The work's influence on Quranic interpretation (tafsir) was equally substantial. Commentators who needed to situate a verse in its historical context, to determine whether it had been abrogated, or to understand the implications of its grammatical structure all turned to al-Itqan. It became a standard companion to the major works of tafsir, consulted by any serious interpreter of the Quran.
In the modern period, al-Itqan has been the foundation for the academic study of ulum al-Quran in both traditional Islamic institutions and in Western universities. Modern textbooks of Quranic sciences — including works by Subhi as-Salih, Manna al-Qattan, and others — acknowledge their debt to as-Suyuti's framework even where they reorganize or update the material. Western scholars studying the Quran — Theodor Nöldeke, W. Montgomery Watt, Rudi Paret, and their successors — have engaged with al-Itqan extensively.

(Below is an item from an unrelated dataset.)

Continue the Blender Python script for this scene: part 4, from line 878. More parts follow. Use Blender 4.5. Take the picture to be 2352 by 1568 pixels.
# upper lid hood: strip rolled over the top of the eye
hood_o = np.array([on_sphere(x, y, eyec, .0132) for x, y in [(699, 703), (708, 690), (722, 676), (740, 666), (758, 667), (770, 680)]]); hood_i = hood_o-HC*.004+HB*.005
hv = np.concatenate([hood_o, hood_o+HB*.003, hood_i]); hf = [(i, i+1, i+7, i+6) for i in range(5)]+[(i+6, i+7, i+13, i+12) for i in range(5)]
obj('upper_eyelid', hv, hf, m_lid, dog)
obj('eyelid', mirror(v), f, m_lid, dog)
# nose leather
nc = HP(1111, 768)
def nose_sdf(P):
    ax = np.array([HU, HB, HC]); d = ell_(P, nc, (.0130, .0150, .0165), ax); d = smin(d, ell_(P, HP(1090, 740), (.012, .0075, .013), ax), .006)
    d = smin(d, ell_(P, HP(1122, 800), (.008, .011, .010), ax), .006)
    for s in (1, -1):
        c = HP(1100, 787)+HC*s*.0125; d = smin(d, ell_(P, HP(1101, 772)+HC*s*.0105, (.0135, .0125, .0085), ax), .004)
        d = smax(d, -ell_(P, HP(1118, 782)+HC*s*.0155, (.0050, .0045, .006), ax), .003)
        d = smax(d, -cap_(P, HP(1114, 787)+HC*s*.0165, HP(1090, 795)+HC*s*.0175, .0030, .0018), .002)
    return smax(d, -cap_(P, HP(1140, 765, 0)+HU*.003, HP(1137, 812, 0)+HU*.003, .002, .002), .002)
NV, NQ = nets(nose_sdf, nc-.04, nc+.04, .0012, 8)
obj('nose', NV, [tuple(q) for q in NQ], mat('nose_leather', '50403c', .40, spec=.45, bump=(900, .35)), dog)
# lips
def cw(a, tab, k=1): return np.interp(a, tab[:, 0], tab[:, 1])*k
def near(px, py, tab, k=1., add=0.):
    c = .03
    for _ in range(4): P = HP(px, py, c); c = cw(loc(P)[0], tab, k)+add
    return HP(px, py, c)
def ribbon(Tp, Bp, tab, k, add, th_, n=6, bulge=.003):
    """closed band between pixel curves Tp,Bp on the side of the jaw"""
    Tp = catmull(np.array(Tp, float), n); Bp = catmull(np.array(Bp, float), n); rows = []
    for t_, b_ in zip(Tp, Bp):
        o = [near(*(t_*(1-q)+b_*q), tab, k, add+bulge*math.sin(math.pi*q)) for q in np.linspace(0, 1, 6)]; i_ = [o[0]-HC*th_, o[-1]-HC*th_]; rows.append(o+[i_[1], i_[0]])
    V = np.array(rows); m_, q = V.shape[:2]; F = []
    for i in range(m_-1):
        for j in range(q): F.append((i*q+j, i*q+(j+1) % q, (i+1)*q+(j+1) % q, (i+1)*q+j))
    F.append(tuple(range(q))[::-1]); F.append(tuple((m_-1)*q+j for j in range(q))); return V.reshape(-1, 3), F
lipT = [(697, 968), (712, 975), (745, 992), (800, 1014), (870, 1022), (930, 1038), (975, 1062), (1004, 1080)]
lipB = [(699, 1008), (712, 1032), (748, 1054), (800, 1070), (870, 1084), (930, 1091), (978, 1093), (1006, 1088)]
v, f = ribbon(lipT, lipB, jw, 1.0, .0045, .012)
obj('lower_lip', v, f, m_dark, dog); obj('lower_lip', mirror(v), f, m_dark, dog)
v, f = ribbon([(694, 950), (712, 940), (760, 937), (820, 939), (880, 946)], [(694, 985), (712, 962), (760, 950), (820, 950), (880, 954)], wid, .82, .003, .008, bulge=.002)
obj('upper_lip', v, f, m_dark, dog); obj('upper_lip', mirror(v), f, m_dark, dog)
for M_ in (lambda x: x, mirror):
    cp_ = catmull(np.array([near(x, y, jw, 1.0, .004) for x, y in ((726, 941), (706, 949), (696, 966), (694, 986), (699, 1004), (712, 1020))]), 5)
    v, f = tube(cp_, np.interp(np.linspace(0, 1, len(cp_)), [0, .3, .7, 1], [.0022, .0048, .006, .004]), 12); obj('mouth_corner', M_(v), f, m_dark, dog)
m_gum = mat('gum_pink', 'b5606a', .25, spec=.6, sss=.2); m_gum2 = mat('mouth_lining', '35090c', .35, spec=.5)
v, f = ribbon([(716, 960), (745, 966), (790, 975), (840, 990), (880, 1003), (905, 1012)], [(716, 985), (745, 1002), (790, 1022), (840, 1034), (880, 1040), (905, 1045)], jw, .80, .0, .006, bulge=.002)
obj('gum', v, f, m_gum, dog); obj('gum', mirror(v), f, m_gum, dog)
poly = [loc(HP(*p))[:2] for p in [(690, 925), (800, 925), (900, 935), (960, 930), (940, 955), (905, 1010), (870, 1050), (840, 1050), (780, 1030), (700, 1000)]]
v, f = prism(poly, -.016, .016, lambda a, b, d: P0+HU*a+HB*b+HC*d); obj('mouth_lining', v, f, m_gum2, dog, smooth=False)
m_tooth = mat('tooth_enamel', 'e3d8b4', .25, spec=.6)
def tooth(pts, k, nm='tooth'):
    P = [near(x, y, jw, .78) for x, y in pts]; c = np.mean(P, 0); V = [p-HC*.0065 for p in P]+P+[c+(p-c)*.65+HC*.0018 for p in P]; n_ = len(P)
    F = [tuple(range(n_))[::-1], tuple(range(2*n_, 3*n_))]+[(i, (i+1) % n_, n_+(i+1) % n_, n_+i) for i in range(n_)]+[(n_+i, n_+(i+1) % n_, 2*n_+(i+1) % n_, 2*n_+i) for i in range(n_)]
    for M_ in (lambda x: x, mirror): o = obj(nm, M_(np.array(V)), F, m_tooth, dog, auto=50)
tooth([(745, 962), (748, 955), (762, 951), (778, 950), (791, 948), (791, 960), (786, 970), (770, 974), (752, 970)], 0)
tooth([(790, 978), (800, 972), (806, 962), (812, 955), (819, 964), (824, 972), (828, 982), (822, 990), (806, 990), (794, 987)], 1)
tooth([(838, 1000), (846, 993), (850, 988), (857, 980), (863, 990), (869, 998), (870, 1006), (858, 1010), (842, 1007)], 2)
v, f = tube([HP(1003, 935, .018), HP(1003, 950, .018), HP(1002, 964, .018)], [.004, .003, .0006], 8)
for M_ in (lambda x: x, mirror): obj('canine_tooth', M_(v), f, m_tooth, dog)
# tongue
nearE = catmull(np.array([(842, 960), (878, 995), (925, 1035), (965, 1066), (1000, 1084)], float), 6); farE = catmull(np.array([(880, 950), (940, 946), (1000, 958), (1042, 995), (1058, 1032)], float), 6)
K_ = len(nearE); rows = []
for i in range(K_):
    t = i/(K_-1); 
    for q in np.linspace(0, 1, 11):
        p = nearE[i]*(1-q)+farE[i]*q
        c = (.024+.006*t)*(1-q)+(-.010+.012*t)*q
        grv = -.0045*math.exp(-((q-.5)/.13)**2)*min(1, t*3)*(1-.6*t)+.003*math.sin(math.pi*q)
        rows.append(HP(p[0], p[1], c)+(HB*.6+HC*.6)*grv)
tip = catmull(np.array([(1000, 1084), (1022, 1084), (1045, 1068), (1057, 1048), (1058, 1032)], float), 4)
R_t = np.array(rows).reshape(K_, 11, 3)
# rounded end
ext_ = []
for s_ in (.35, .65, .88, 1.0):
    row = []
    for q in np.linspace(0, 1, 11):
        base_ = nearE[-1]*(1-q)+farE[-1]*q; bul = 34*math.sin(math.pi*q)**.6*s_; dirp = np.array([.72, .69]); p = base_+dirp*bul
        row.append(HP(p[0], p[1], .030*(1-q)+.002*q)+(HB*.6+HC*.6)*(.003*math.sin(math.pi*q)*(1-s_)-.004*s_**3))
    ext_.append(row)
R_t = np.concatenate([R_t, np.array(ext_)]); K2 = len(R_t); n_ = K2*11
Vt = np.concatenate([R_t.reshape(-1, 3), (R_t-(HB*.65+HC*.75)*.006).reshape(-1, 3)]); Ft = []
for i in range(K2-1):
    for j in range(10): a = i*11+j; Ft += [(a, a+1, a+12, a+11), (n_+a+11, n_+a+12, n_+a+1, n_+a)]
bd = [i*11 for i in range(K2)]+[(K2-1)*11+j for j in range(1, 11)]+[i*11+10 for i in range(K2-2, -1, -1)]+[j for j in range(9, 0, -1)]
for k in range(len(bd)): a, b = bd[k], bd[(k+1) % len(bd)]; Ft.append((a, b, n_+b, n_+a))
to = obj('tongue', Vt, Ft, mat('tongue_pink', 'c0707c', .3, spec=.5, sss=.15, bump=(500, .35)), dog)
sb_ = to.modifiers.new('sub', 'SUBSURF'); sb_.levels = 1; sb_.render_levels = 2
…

As-Suyuti's comprehensive compilation methodology itself became a model for Islamic scholarship. His approach of gathering and organizing the entire existing literature on a topic, adding critical evaluation and independent synthesis, defined a genre of encyclopedic scholarship that later authors emulated. Al-Itqan is both a reference work and a model of scholarly method. The work also served as a bridge between the classical and modern periods of Islamic scholarship: when reformers of the nineteenth and twentieth centuries sought to revitalize Islamic education, al-Itqan was one of the primary texts they identified as encapsulating the accumulated wisdom of the tradition. Its comprehensive treatment of the Quranic sciences meant that mastery of al-Itqan was shorthand for command of the entire classical ulum al-Quran tradition, and this reputation has only grown with the passage of time.